Kasich has a 6-point lead over Trump in Ohio, but Trump is ahead in Illinois, according to NBC News/Wall Street Journal/Marist polls done there. In Florida and in Illinois, Trump is favored among most key demographic groups except for likely voters who describe themselves as very conservative. Among that group, Cruz has the advantage.
“For those who thought March 15 was going to be the end of the confusion, we’re going to know a lot more but the show will gone,” said Lee Miringoff, the director of the Marist Institute of Public Opinion.
Among the Democrats, former Secretary of State Hillary Clinton leads Vermont Sen. Bernie Sanders in Florida, Ohio and Illinois, according to the polls.
Rubio has won only three contests: Puerto Rico, Washington, D.C., and Minnesota. Going into Tuesday's vote, Trump had 460 delegates to 370 for Cruz, 163 for Rubio and 63 for Kasich. To win the Republican nomination, a candidate needs 1,237 delegates.
Rubio told his supporters in Florida over the weekend that Trump -- whose rallies have gotten violent -- would fracture the party if he became the party's nominee. Rubio has been saying he doubts the polls that show him trailing Trump.
“There’s a majority of Florida Republicans who do not want Trump to win or be the nominee,” he said on CNN.
In a sign of how dissatisfied Florida's top Republicans are, Politico Florida reported that a group of the state’s GOP donors and strategists has been trying persuade former Secretary of State Condoleezza Rice to run independently for president. A memo that the website obtained noted Rice was reluctant to make a bid.

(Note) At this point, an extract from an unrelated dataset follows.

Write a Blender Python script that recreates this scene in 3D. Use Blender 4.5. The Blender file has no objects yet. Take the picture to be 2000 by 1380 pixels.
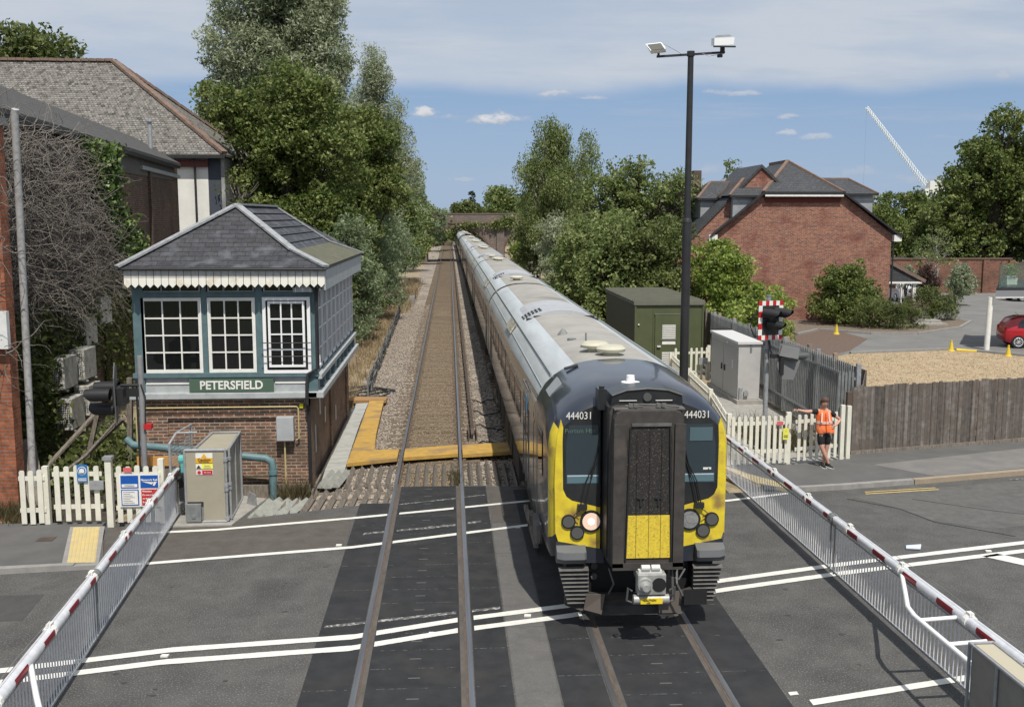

April Schiff, a Tampa-based Republican consultant and strategist who is not yet supporting a candidate, said Rubio should have remained in the Senate for a few more terms before running for president. At 44, he had plenty of time, she said. As it is, he has angered supporters who worked hard to get him elected to the Senate and who think he did little once he got there, she said. What he did try to do — a failed effort at immigration reform with a group of senators who became known as the Gang of Eight — alienated others.
The son of Cuban immigrants, Rubio shot up through the political ranks and in 2006 became the first Cuban-American speaker of the Florida House while Jeb Bush was governor. Bush's camp was surprised when Rubio decided to compete for the nomination and, though Bush has suspended his campaign, some of the former governor's loyalists continue to see Rubio as an opportunist. Some even talk about writing in Bush's name on the ballot.
If Rubio loses Florida, he will be a particularly bad position politically, Schiff said. He has time to run again for his Senate seat or he could compete for the state’s governor race in two years, but she doubted he would be successful at either.
“He could very well have destroyed his political career by doing what he’s doing today and that’s kind of disappointing because he was basically a rising star,” Schiff said.